Seyakin pada jalan pulang, akupun yakin bahwa sebenarnya
mereka (kertas-kertas) tak ingin lagi menyapa pagi dengan kata-kata itu dalam
keangkuhan. Banyak diluar sana yang merasa mereka t’lah menikmati alam ketika
berada diatas awan. Tak sedikit dari mereka mengira hanya itu cara menikmati
alam. Banyak dari mereka yang menganggap berdiri diatas awan adalah wujud cinta
yang begitu besar kepada semesta alam. Ya mungkin mereka benar, karena bukan
benar dan salah yang kita cari. Bukan hak kita menamai wujud cinta dengan
kesalahan.
Setiap makhluk punya caranya sendiri untuk menikmati
ciptaan-NYA. Setiap makhluk punya caranya sendiri dalam mencintai semesta.
Jangan ukur dalamnya cinta dari perlakuannya. Dia yang tak pernah berdiri
diatas awan atau menapaki belantara hutan di banyak tempat belum tentu lebih
kecil cintanya pada alam semesta. Tapi mereka yang datang ke banyak tempat namun tak
menjaga alam, tak kan bisa dikatakan memiliki cinta yang besar pada alam.
Bukankah “cinta” adalah tentang memberi. Memberi diri kepada dia
yang tak menuntut apapun dari kita. Bukankah cinta melahirkan kebebasan.

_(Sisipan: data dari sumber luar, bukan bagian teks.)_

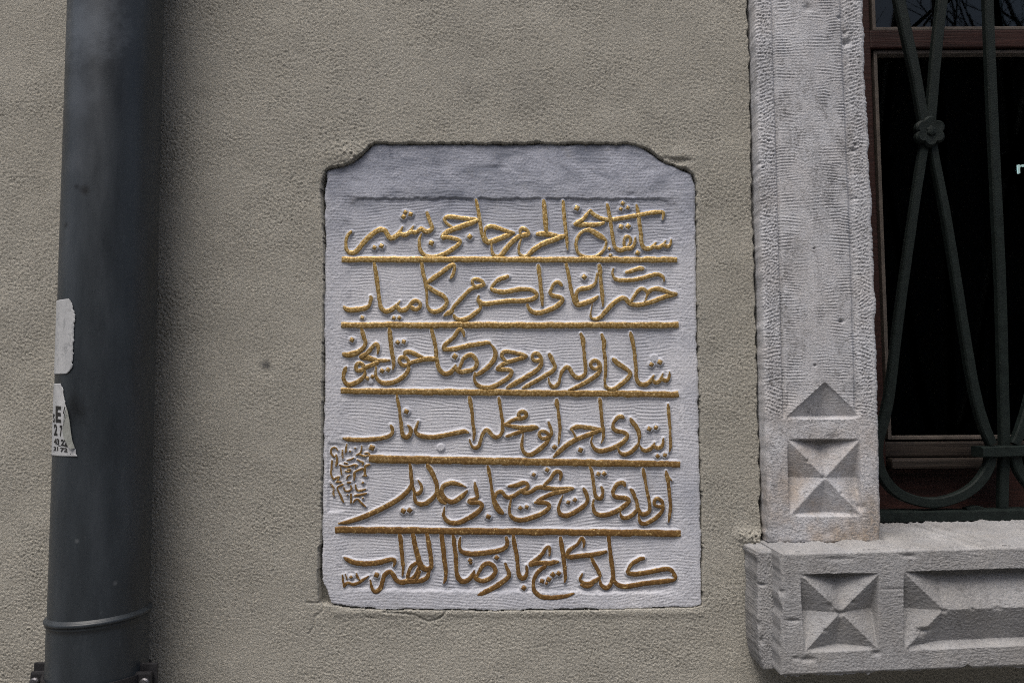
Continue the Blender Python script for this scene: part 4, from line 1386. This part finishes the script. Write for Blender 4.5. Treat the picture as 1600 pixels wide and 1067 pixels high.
# ------------------------------------------------------------------ wooden window behind the grille
def build_window():
    y = .158
    base = P(1500, 795, y)
    win = thing('wooden_window', base, 'old red brown wooden window with dark glass panes and thin beads', 'window')

    def rect(mb, x0, x1, y0, y1, dep, t=.03, bev=.002):
        a = P(x0, (y0 + y1) / 2, dep)
        b = P(x1, (y0 + y1) / 2, dep)
        c = P((x0 + x1) / 2, y0, dep)
        d = P((x0 + x1) / 2, y1, dep)
        mb.box(a[0], b[0], dep, dep + t, d[2], c[2], bev)

    # frame stile runs beside the jamb; its px span leans with the perspective, so take one upright box
    xa = float(P(1300, 300, y)[0])
    xs = float(P(1360, 60, y)[0])
    xe = xa + 1.02
    zt = float(P(1450, -125, y)[2])
    z_sill = float(P(1450, 812, y)[2])
    zt1, zt0 = float(P(1400, 47, y)[2]), float(P(1400, 74.5, y)[2])
    zb1, zb0 = float(P(1450, 690, y)[2]), float(P(1450, 714, y)[2])
    mb = MB()
    mb.box(xa, xs, y, y + .05, z_sill, zt, .002)
    mb.build('stile', M_WOOD, win)
    mb = MB()
    mb.box(xs, xe, y + .001, y + .05, zt0, zt1, .002)
    mb.build('transom', M_WOOD, win)
    mb = MB()
    mb.box(xs, xe, y + .002, y + .05, zb0, zb1, .003)
    mb.build('bottom_rail', M_OLDWOOD, win)
    mb = MB()
    zz = float(P(1450, 731, y)[2])
    mb.box(xs + .002, xs + .178, y - .014, y + .03, zz, zb0 - .001, .004)
    mb.build('drip_moulding', M_OLDWOOD, win)
    mb = MB()
    mb.box(xs - .001, xe, y + .014, y + .05, z_sill, zz - .001, .002)
    mb.build('apron_board', M_WOOD, win)
    yg = y + .022

    def pane(x0, x1, z0, z1):
        m2 = MB()
        m2.box(x0, x1, yg, yg + .003, z0, z1)
        p = m2.build('pane', M_GLASS, win)
        bd = MB()
        w, t = .0055, .012
        yb = y + .006
        bd.box(x0, x0 + w, yb, yg - .0005, z0, z1, .001)
        bd.box(x0 + w, x1 - w, yb, yg - .0005, z0, z0 + w, .001)
        bd.box(x0 + w, x1 - w, yb, yg - .0005, z1 - w, z1, .001)
        bd.box(x1 - w, x1, yb, yg - .0005, z0, z1, .001)
        bd.build('bead', M_BEAD, p)
    pane(xs + .007, xe - .01, zt1 + .002, zt - .01)
    pane(xs + .007, xe - .01, zb1 + .003, zt0 - .002)
    return win


build_window()


def text_mesh(body, size, bold=0.0):
    cu = bpy.data.curves.new('lettering', 'FONT')
    cu.body = body
    cu.size = size
    cu.resolution_u = 3
    cu.offset = bold
    o = bpy.data.objects.new('lettering', cu)
    me = bpy.data.meshes.new_from_object(o)
    v = np.array([tuple(w.co) for w in me.vertices])
    f = [tuple(p.vertices) for p in me.polygons]
    bpy.data.objects.remove(o)
    bpy.data.meshes.remove(me)
    return v, f


# a lit shop sign deep in the room: only the start of its lettering shows at the picture's edge
ysn = .62
v, f = text_mesh('r', 1.0)
v[:, 0] = (v[:, 0] - v[:, 0].min())
a = P(1591, 271, ysn)
k = float(P(1591, 257, ysn)[2] - a[2]) / v[:, 1].max()
vv = np.stack([a[0] + v[:, 0] * k * 1.15, np.full(len(v), a[1]), a[2] + v[:, 1] * k], 1)
t = NT('lit_sign_face')
t.bsdf.inputs['Base Color'].default_value = (.6, .8, .85, 1)
t.bsdf.inputs['Emission Color'].default_value = (.85, .96, 1, 1)
t.bsdf.inputs['Emission Strength'].default_value = .75
nb = len(vv)
back = vv + np.array([0, .004, 0])
o = obj('lit_sign', np.concatenate([vv, back]), f + [tuple(i + nb for i in q[::-1]) for q in f], t.m, None, base=a)
tag(o, 'small glowing white letter sign inside the dark window at the right edge', 'sign')

# ------------------------------------------------------------------ drain pipe
def lathe(mb, prof, n=96, a0=0.0, a1=2 * math.pi, cap=False):
    """surface of revolution round the pipe's axis from (radius, z) pairs"""
    full = abs(a1 - a0 - 2 * math.pi) < 1e-6
    a = np.linspace(a0, a1, n, endpoint=not full)
    V = np.array([[(PC[0] + r * math.cos(q), PC[1] + r * math.sin(q), z) for q in a] for r, z in prof])
    m, n = V.shape[:2]
    idx = np.arange(m * n).reshape(m, n)
    f = []
    for i in range(m - 1):
        for j in range(n if full else n - 1):
            k = (j + 1) % n
            f.append((idx[i, j], idx[i, k], idx[i + 1, k], idx[i + 1, j]))
    mb.add(V.reshape(-1, 3), f)


def build_pipe():
    zr = cyl_hit(118, 978, R)[1]
    base = (PC[0], PC[1], -1.5)
    pipe = thing('drain_pipe', base, 'dark grey round drain pipe with torn stickers running down the stucco wall', 'drain pipe')
    mb = MB()
    lathe(mb, [(R, zr - .01)] + [(R, zr + .02 + .1 * i) for i in range(40)])
    mb.build('upper_tube', M_PIPE, pipe, smooth=True)
    mb = MB()
    r2 = R + .0006
    prof = [(r2, -1.5), (r2, zr - .012), (r2, zr - .0062), (R + .0026, zr - .0046)]
    for q in range(9):
        t = -math.pi / 2 + math.pi * q / 8
        prof.append((R + .0014 + .0024 * math.cos(t), zr + .0027 * math.sin(t)))
    prof += [(R + .0006, zr + .0048), (R - .002, zr + .0052)]
    lathe(mb, prof)
    for q in mb.v:                              # the socket sits a little out of true
        q[:, 2] += np.where(np.abs(q[:, 2] - zr) < .0125, .045 * (q[:, 0] - PC[0]), 0)
    mb.build('lower_tube', M_PIPE, pipe, smooth=True)
    # wall bracket at the foot of the picture
    z1 = cyl_hit(150, 1052, R)[1]
    cz = float(P(65, 1043, -.090)[2])
    br = MB()
    lathe(br, [(r2 + .0005, z1 - .045), (r2 + .0035, z1 - .045), (r2 + .0035, z1 - .012), (r2 + .0005, z1 - .012)])
    bracket = br.build('clamp_band', M_BLACKIRON, pipe, smooth=False)
    for sx, zz in ((-1, cz), (1, float(P(225, 1046, -.095)[2]))):
        e = MB()
        xa = PC[0] + sx * (R - .006)
        xb = PC[0] + sx * (R + (.0165 if sx < 0 else .0205))
        e.box(min(xa, xb), max(xa, xb), -.0775, -.0735, zz - .036, zz + .002, .0015)
        e.box(min(xa, xb), max(xa, xb) - (.004 if sx > 0 else 0), -.0850, -.0780, zz - .036, zz - .006, .003)
        ear = e.build('bracket_ear', M_BLACKIRON, pipe)
        sc = MB()
        xc = PC[0] + sx * (R + .0095)
        n = 20
        a = np.linspace(0, 2 * np.pi, n, endpoint=False)
        V = []
        for r, yy in ((.0060, -.0852), (.0060, -.0875), (.0045, -.0892), (.0015, -.0898)):
            V.append(np.stack([xc + r * np.cos(a), np.full(n, yy), zz - .018 + r * np.sin(a)], 1))
        f = []
        for q in range(3):
            for i in range(n):
                j = (i + 1) % n
                f.append((q * n + i, q * n + j, (q + 1) * n + j, (q + 1) * n + i))
        f.append(tuple(range(3 * n, 4 * n)))
        sc.add(np.concatenate(V), f)
        sc.build('screw', M_SCREW, ear)

    # paper left on the pipe
    SH = 3.5                                      # sideways set of the papers on the pipe, pixels

    def patch(name, rows, mat, lift, label):
        """rows: (py, right px); the left edge runs round behind the silhouette"""
        ys = np.arange(rows[0][0], rows[-1][0] + .1, 1.5)
        jg = rng.normal(0, 1, len(ys))
        xr = interp(ys, rows) + .35 * jg + .7 * np.convolve(jg, np.ones(5) / 5, 'same') - 1.2 * np.clip(rng.normal(0, 1, len(ys)) - 1.2, 0, 2)
        V = []
        m = 26
        for yy, xx in zip(ys, xr):
            th, z = cyl_hit(xx + SH, yy, R + lift)
            th0 = cyl_hit(40, yy, R + lift)[0] - .45
            for q in range(m):
                u = q / (m - 1)
                ang = th0 + (th - th0) * u
                lf = lift + .0005 * max(0, u - .86) / .14
                # keep each row level on the pipe
                V.append((PC[0] + (R + lf) * math.cos(ang), PC[1] + (R + lf) * math.sin(ang), z))
        n = len(ys)
        idx = np.arange(n * m).reshape(n, m)
        f = np.stack([idx[:-1, :-1], idx[1:, :-1], idx[1:, 1:], idx[:-1, 1:]], -1).reshape(-1, 4)
        o = obj(name, np.array(V), f, mat, pipe, smooth=True)
        sol = o.modifiers.new('paper', 'SOLIDIFY')
        sol.thickness = .0003
        o['label'] = label
        return o
    patch('paper_scrap', [(467, 104), (470, 107), (476, 110.5), (484, 111.5), (486, 113.5), (500, 113.5), (520, 112.5), (545, 111), (575, 109.5), (579, 106), (583, 102), (584.5, 98), (585, 92)], M_PAPER, .0006,
          'blank pale rectangle of paper peeled at its right edge')
    low = patch('torn_sticker', [(599, 92), (602, 93), (610, 95), (622, 97.5), (634, 100), (648, 103), (662, 105), (676, 107), (690, 109), (700, 113), (708, 116), (713, 117.5), (714, 112)], M_PAPER, .0006,
                'torn sticker with black figures printed on it')

    def stamp(mb, body, x0, y0, x1, y1, shear=0.0, lift=.0011):
        v, f = text_mesh(body, 1.0, .035)
        mn, mx = v.min(0), v.max(0)
        u = (v[:, 0] - mn[0]) / (mx[0] - mn[0] + 1e-9)
        w = (v[:, 1] - mn[1]) / (mx[1] - mn[1] + 1e-9)
        out = []
        for a, b in zip(u, w):
            ppx, ppy = x0 + (x1 - x0) * a, y1 + (y0 - y1) * b + shear * a
            th, z = cyl_hit(ppx + SH, ppy, R + lift)
            out.append((PC[0] + (R + lift) * math.cos(th), PC[1] + (R + lift) * math.sin(th), z))
        out = np.array(out)
        if f:
            a, b, c = out[f[0][0]], out[f[0][1]], out[f[0][2]]
            nrm = np.cross(b - a, c - a)
            if np.dot(nrm, (a + b + c) / 3 - np.array([PC[0], PC[1], a[2]])) < 0:
                f = [q[::-1] for q in f]
        mb.add(out, f)
    ink = MB()
    stamp(ink, 'E', 83.2, 634, 91.5, 660, .5)
    stamp(ink, 'S', 79.2, 646, 81.6, 660)
    stamp(ink, '/', 94.6, 635, 98.6, 646)
    stamp(ink, '2', 80.6, 662, 85.8, 680, .4)
    stamp(ink, '7', 89.6, 664, 93.2, 682, .3)
    stamp(ink, '.', 96, 679.5, 97.5, 682)
    stamp(ink, '43', 80.6, 684.5, 88.6, 694, .7)
    stamp(ink, '22', 91.4, 686, 101.5, 696, .9)
    stamp(ink, '21', 80.0, 697, 87, 703.5, .5)
    stamp(ink, '72', 90.5, 699, 101.6, 705.5, .6)
    stamp(ink, '-', 87, 695.3, 102, 696.3, 2.2)
    stamp(ink, '-', 80, 704.5, 107, 705.6, 4.0)
    ink.build('printed_figures', M_INK, low)
    # the corner curled over, its paper back showing
    fl = MB()
    tri = [(99.5, 636), (101.5, 643), (104, 655), (105.8, 668), (107.3, 680), (109.2, 690), (113, 700), (117, 712), (108, 702), (104, 697), (101, 690), (97, 682), (95.5, 672), (97, 660), (98, 648)]
    vs = []
    for i, (a, b) in enumerate(tri):
        th, z = cyl_hit(a + SH, b, R + .0022)
        rr = R + (.0014 if i < 8 else .0034)
        vs.append((PC[0] + rr * math.cos(th), PC[1] + rr * math.sin(th), z))
    vs = np.array(vs)
    f = [(i, i + 1, len(tri) - 2 - i, len(tri) - 1 - i) for i in range(7)]
    fl.add(vs, [f_ for f_ in f])
    o = fl.build('curled_flap', M_FLAP, low)
    sol = o.modifiers.new('paper', 'SOLIDIFY')
    sol.thickness = .0004
    return pipe


build_pipe()

# ------------------------------------------------------------------ street: ground and what the window glass mirrors
mb = MB()
mb.box(-40, 40, -60, .3, -1.75, -1.55)
tag(mb.build('pavement', M_PAVE, None, base=(0, -10, -1.55)), kind='structure')

fac = thing('unseen_house', (0, -15, -1.55), 'unseen dark house added across the street so the window glass mirrors dark', 'house')  # out of view; added to darken the glass reflection and block low sky
mb = MB()
mb.box(-22, 24, -20, -13.3, -1.55, 6.3)
mb.build('house_wall', M_FACADE, fac)
mb = MB()
mb.box(-22.4, 24.4, -20.4, -12.9, 6.3, 6.55)
mb.build('roof', M_FACADE, fac)
for i in range(9):
    for zz in (-.3, 2.7):
        mb = MB()
        mb.box(-20 + i * 4.8, -18.9 + i * 4.8, -13.36, -13.25, zz, zz + 1.7)
        mb.build('window', M_ROOM, fac)


def build_tree(x, y, seed, label):
    r = random.Random(seed)
    t = thing('bare_tree', (x, y, -1.55), label, 'tree')
    mb = MB()

    def limb(p, d, ln, rad, lev):
        segs = 3 if lev < 4 else 2
        pts = [Vector(p)]
        dd = Vector(d)
        for s in range(segs):
            dd = (dd + Vector((r.uniform(-.22, .22), r.uniform(-.22, .22), r.uniform(-.05, .16)))).normalized()
            pts.append(pts[-1] + dd * ln / segs)
        sides = 7 if lev < 2 else 4
        V = []
        for i, q in enumerate(pts):
            rr = rad * (1 - .45 * i / segs)
            ax = (pts[min(i + 1, segs)] - pts[max(i - 1, 0)]).normalized()
            u = ax.orthogonal().normalized()
            w = ax.cross(u)
            for k in range(sides):
                a = 2 * math.pi * k / sides
                V.append(tuple(q + (u * math.cos(a) + w * math.sin(a)) * rr))
        f = []
        for i in range(segs):
            for k in range(sides):
                j = (k + 1) % sides
                f.append((i * sides + k, i * sides + j, (i + 1) * sides + j, (i + 1) * sides + k))
        mb.add(V, f)
        if lev >= 6:
            return
        for c in range(3 if lev < 5 else 2):
            i = r.choice(range(1, segs + 1))
            nd = (dd + Vector((r.uniform(-1, 1), r.uniform(-1, 1), r.uniform(-.25, .75)))).normalized()
            limb(pts[i], nd, ln * r.uniform(.55, .78), rad * .52, lev + 1)
    limb((x, y, -1.6), (0, 0, 1), 3.2, .17, 0)
    mb.build('trunk_and_branches', M_BARK, t)


build_tree(3.4, -6.2, 3, 'bare branching tree across the street, mirrored in the upper pane')
build_tree(6.2, -8.0, 8, 'taller bare tree farther along the street, mirrored in the glass')
build_tree(1.2, -9.0, 15, 'thin bare tree nearest the house across the street')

Kebebasan menikmati, kebebasan mensyukuri, kebebasan memuji dan kebebasan
memberi tanpa rasa menuntut.
Seperti pepohonan dihutan belantara sana yang tak pernah menuntut kita datang dan memberinya air. Seperti pasir ditepi lautan sana, ia tak pernah marah pada kaki-kaki yang menari bersama ombak diatasnya. Seperti angin yang tak menuntutmu untuk menyapanya saat ia terburu-buru menerbangkan layang-layang.